### WHAT IS BEING ASKED
What is needed is the run of lines from the one with "were 2212x1659 pixels." through the close of the data, set down exactly.

>> start

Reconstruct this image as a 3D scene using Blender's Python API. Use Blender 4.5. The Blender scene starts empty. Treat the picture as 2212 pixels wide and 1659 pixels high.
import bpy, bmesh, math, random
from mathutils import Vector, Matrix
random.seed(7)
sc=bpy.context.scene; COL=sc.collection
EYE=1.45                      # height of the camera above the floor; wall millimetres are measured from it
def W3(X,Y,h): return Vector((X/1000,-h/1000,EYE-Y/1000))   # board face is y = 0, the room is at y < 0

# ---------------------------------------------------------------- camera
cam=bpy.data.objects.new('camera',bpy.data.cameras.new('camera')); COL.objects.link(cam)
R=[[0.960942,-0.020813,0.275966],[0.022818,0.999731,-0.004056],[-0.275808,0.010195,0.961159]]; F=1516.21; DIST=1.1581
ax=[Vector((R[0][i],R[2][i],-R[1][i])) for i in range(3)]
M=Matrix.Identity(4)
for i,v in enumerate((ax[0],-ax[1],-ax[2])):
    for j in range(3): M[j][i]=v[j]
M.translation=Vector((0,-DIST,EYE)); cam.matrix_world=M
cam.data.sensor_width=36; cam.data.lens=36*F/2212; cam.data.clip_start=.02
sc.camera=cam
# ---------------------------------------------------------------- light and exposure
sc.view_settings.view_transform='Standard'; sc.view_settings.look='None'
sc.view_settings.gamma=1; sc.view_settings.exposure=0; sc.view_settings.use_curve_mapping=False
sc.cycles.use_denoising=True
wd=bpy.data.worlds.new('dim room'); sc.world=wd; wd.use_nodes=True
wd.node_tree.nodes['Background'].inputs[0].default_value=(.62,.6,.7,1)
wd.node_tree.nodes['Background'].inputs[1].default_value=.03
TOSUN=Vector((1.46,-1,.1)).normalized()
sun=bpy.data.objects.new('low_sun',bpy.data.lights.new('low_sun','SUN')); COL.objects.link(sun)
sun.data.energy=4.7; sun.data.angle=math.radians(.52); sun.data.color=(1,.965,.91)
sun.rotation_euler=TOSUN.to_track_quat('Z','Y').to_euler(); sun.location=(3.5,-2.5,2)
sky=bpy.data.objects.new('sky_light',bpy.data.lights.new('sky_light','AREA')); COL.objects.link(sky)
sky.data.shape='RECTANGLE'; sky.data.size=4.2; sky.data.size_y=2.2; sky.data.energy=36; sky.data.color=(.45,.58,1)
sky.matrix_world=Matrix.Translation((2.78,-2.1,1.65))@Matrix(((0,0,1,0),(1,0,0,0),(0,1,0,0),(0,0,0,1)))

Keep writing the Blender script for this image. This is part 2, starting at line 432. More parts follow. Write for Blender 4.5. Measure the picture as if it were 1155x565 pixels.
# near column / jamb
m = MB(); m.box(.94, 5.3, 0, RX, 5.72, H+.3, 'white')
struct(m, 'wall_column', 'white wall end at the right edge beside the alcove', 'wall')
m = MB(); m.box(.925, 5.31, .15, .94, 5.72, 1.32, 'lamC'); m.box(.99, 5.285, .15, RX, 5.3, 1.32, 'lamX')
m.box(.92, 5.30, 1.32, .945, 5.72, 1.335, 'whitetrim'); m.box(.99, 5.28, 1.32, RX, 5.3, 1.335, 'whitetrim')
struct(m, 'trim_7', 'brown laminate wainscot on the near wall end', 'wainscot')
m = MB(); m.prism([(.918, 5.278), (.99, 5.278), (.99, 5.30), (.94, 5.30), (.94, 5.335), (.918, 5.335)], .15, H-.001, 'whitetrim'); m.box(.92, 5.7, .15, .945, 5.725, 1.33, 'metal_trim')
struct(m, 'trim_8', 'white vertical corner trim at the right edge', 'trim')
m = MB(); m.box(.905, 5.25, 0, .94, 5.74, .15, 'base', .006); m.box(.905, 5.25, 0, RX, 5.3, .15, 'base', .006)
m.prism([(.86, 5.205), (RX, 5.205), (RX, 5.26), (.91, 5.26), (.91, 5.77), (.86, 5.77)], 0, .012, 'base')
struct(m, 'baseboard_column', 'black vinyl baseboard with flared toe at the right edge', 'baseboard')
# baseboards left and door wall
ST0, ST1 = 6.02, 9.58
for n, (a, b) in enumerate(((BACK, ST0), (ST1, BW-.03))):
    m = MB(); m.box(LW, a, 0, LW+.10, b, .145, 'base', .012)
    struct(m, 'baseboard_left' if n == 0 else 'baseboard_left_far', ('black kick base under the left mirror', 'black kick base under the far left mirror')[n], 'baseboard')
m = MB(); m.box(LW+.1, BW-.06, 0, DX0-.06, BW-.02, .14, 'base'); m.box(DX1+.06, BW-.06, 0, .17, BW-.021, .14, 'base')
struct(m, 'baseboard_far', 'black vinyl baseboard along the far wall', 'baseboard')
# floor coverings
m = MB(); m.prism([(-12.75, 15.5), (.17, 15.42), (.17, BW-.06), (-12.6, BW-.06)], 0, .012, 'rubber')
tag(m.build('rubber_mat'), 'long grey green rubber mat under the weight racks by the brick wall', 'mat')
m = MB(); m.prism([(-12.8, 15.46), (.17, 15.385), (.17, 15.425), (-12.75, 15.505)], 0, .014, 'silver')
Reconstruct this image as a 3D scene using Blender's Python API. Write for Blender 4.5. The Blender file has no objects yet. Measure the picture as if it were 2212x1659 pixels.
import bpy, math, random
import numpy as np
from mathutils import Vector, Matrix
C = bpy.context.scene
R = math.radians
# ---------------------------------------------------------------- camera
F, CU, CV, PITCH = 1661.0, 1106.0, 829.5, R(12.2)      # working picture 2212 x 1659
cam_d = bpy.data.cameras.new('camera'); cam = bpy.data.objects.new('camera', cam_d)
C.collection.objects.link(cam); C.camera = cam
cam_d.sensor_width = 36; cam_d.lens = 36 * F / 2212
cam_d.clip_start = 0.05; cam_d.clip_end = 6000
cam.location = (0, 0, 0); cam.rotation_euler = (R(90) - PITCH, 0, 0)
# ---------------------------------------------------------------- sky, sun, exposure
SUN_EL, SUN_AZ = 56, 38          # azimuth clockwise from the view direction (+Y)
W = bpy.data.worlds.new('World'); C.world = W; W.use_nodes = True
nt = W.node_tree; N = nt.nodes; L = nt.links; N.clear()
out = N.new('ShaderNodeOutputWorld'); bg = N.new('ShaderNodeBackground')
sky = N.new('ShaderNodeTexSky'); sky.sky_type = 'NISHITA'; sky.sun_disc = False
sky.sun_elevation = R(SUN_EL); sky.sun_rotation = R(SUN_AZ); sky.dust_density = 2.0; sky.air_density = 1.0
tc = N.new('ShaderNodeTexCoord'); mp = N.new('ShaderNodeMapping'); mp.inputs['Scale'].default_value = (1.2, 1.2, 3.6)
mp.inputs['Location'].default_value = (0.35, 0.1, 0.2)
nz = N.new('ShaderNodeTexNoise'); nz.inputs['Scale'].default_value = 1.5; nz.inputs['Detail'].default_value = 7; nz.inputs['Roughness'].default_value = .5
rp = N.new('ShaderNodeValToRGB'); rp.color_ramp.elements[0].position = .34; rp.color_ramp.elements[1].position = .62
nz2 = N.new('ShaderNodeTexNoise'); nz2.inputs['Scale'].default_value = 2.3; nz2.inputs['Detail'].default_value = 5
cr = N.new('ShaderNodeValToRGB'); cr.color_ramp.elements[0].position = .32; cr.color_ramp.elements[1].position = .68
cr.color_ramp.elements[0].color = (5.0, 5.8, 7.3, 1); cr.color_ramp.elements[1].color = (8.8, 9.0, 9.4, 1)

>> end

### THE REPLY
Reconstruct this image as a 3D scene using Blender's Python API. Write for Blender 4.5. The Blender file has no objects yet. Measure the picture as if it were 2212x1659 pixels.
import bpy, math, random
import numpy as np
from mathutils import Vector, Matrix
C = bpy.context.scene
R = math.radians
# ---------------------------------------------------------------- camera
F, CU, CV, PITCH = 1661.0, 1106.0, 829.5, R(12.2)      # working picture 2212 x 1659
cam_d = bpy.data.cameras.new('camera'); cam = bpy.data.objects.new('camera', cam_d)
C.collection.objects.link(cam); C.camera = cam
cam_d.sensor_width = 36; cam_d.lens = 36 * F / 2212
cam_d.clip_start = 0.05; cam_d.clip_end = 6000
cam.location = (0, 0, 0); cam.rotation_euler = (R(90) - PITCH, 0, 0)
# ---------------------------------------------------------------- sky, sun, exposure
SUN_EL, SUN_AZ = 56, 38          # azimuth clockwise from the view direction (+Y)
W = bpy.data.worlds.new('World'); C.world = W; W.use_nodes = True
nt = W.node_tree; N = nt.nodes; L = nt.links; N.clear()
out = N.new('ShaderNodeOutputWorld'); bg = N.new('ShaderNodeBackground')
sky = N.new('ShaderNodeTexSky'); sky.sky_type = 'NISHITA'; sky.sun_disc = False
sky.sun_elevation = R(SUN_EL); sky.sun_rotation = R(SUN_AZ); sky.dust_density = 2.0; sky.air_density = 1.0
tc = N.new('ShaderNodeTexCoord'); mp = N.new('ShaderNodeMapping'); mp.inputs['Scale'].default_value = (1.2, 1.2, 3.6)
mp.inputs['Location'].default_value = (0.35, 0.1, 0.2)
nz = N.new('ShaderNodeTexNoise'); nz.inputs['Scale'].default_value = 1.5; nz.inputs['Detail'].default_value = 7; nz.inputs['Roughness'].default_value = .5
rp = N.new('ShaderNodeValToRGB'); rp.color_ramp.elements[0].position = .34; rp.color_ramp.elements[1].position = .62
nz2 = N.new('ShaderNodeTexNoise'); nz2.inputs['Scale'].default_value = 2.3; nz2.inputs['Detail'].default_value = 5
cr = N.new('ShaderNodeValToRGB'); cr.color_ramp.elements[0].position = .32; cr.color_ramp.elements[1].position = .68
cr.color_ramp.elements[0].color = (5.0, 5.8, 7.3, 1); cr.color_ramp.elements[1].color = (8.8, 9.0, 9.4, 1)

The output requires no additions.